A century behind the times, a few steady-fingered men and women of good family have gone on painting miniatures, with the result that last week the American Society of Miniature Painters was able to hold its 35th exhibition in Manhattan. Months ago each artist bought little slabs of ivory, preferably from tusks of a live elephant. The ivory was smoothed with pumice stone, soaked in water until pliable. When pressed stiff and flat each slab was cut for size. Omitting the gum, glycerine or honey the ancients used to make paint stick to chicken skin, mutton bone, vellum or copper, 20th Century miniaturists daubed on pure water colors. Then they had something they could sell, if a portrait, for from $200 to $800, if a still life, for $25 up. Last week droves of old ladies pressed their noses close to the Grand Central Art Galleries’ walls, noting the meticulous fineness of the painting, the absence of brush marks.
Four of the best U. S. miniaturists showed their year’s work. Outstanding was a clear, shining portrait of a cameo-featured young woman in a ruff collar, by last year’s medal winner, Artemis Tavshanjian, 29-year-old U. S.-born Armenian. Last week’s winner was Mabel Welch, for her painstaking profile of an old man. Margaret Foote Hawley offered a prim, pale portrait of Rosemary, wife of Poet Stephen Vincent Benét. Nearly everything in the show, marvelously smooth and glowing with flesh colors, was pretty enough to be enlarged for a popular magazine cover.

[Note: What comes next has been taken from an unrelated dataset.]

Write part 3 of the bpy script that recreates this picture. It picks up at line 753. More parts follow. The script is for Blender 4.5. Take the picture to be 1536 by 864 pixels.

Totally invisible to laymen was the rebellion that glared out here & there from the walls. Called the “free method,” it consisted of a minute variation in technique, which permitted a few brush strokes to show. Chief disciple of this revolt in an art which Samuel Pepys correctly called “painting in little” was able Rosina Cox Boardman with two landscapes. A Meadow swam with a bright liquid green, simple masses of purple hills. Barn in the Valley showed a dazzling vista in miniature. In each the stroke of the brush was faintly apparent to a sharp-focused eye.